Two years ago I entered the EFF headquarters in Braamfontein and was greeted by a large poster stating the party’s seven cardinal pillars, the most prominent of which was "Expropriation of SA’s land without compensation for equal redistribution".
This week, the EFF finally got the ANC to yield and support its amended motion of "establishing an ad hoc committee to review and amend the Constitution to make it possible for the state to expropriate land in the public interest without compensation".
Simplistically, the purpose of the motion is to solicit information that may be used to support the possible amendment of the Constitution. The EFF’s view of section 25 is that it impedes the process of expropriation and should therefore be amended.
Historically the ANC rejected this approach and stated that the constitutional framework provided sufficient latitude for the state to conduct expropriation in the public interest. However, in December the ANC came out with a resolution that echoed the words of the EFF’s cardinal pillar. The ANC did not bother to explain which part of section 25 was now ripe for amendment.

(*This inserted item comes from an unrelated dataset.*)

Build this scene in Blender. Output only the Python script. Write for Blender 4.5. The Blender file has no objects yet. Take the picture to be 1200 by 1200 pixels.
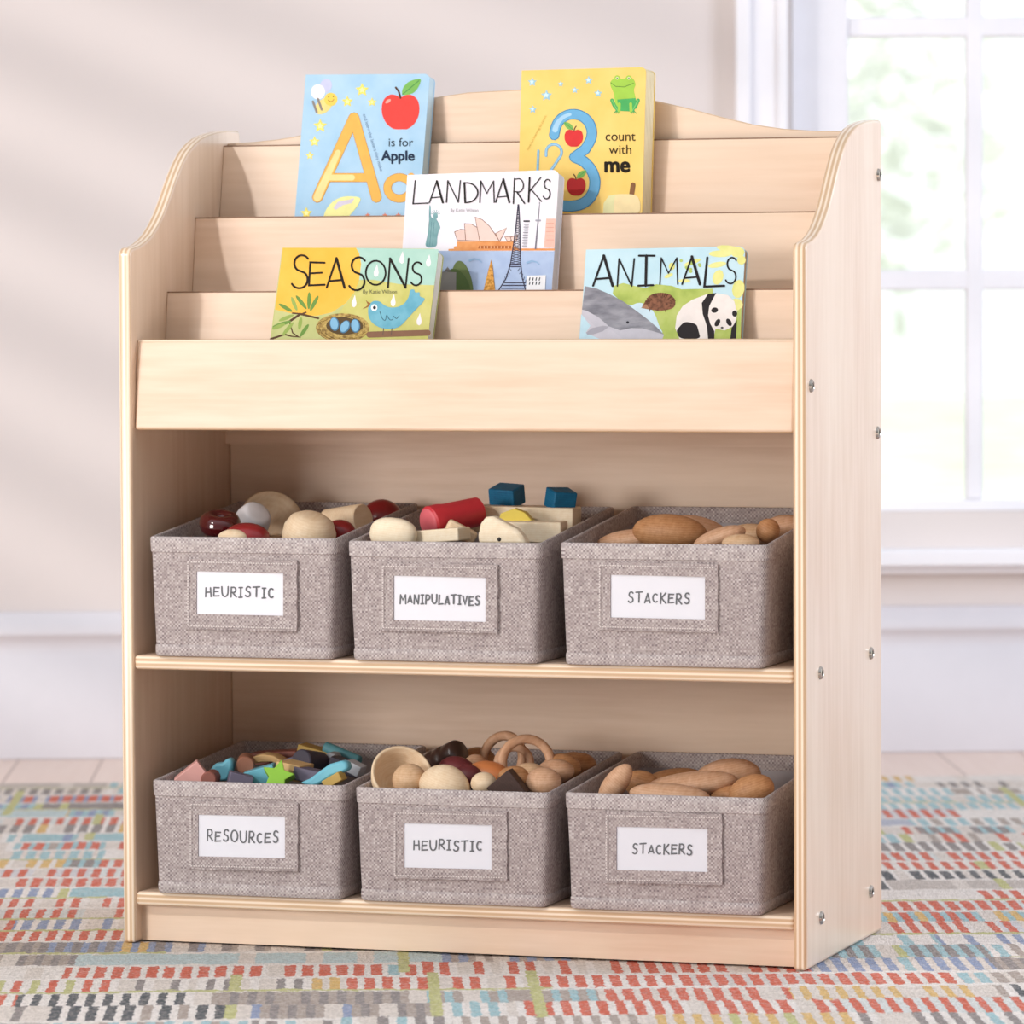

In support of the EFF motion earlier this week, former rural development and land reform minister Gugile Nkwinti acknowledged that the ANC had been "historically reluctant" to take relook at the Constitution. With perhaps the exception of Mosiuoa Lekota, no one can dispute that the ownership patterns for land are concentrated within the state and minority race groups.
Redistribution is therefore a long-overdue imperative. The point of contention is whether such redistribution can be effected within the confines of the Constitution in its current form. The EFF thinks not. The ANC and the DA have, until now, believed it is possible.
The reality is that whether the current Constitution enables uncompensated expropriation or not, the government has spectacularly failed to allocate sufficient resources to land reform in the past.
It is unclear whether the slow pace is due to constitutional limitations or limited funding. If funding is the issue then we need to question the sparse allocation of resources and tackle it.
Alternatively, if it turns out that the Constitution is indeed the stumbling block, the review process is to be welcomed. But one must also caution against the danger of populist positions on a matter this delicate.
Some interpreters have said the Constitution allows uncompensated expropriation. But such a matter has not been tested by the Constitutional Court. Perhaps a more pragmatic approach would be to request clarity on whether uncompensated expropriation is currently possible.
What might be the real state of affairs is that in the aftermath of the Nasrec resolution, the EFF had to fast-track the process of getting its own cardinal pillar to be tabled before the ANC unilaterally tabled it as its own.
For the ANC, on the other hand, agreeing to the motion has the benefit of denying the EFF the political capital it would otherwise have leading up to the general election in 2019.
If this motion represents the ANC’s newfound commitment to land reform, we must celebrate. Fortunately, we have an opportunity to test their resolve against reality.
On March 13 the Supreme Court of Appeal will hear a case involving 19,000 unprocessed land claims that have been outstanding since 2001. Until now, the state has refused to expedite the processing of the claims. The court’s ruling will provide a clearer picture of whether we are living in an age of reform or are simply caught up in a wave of populism.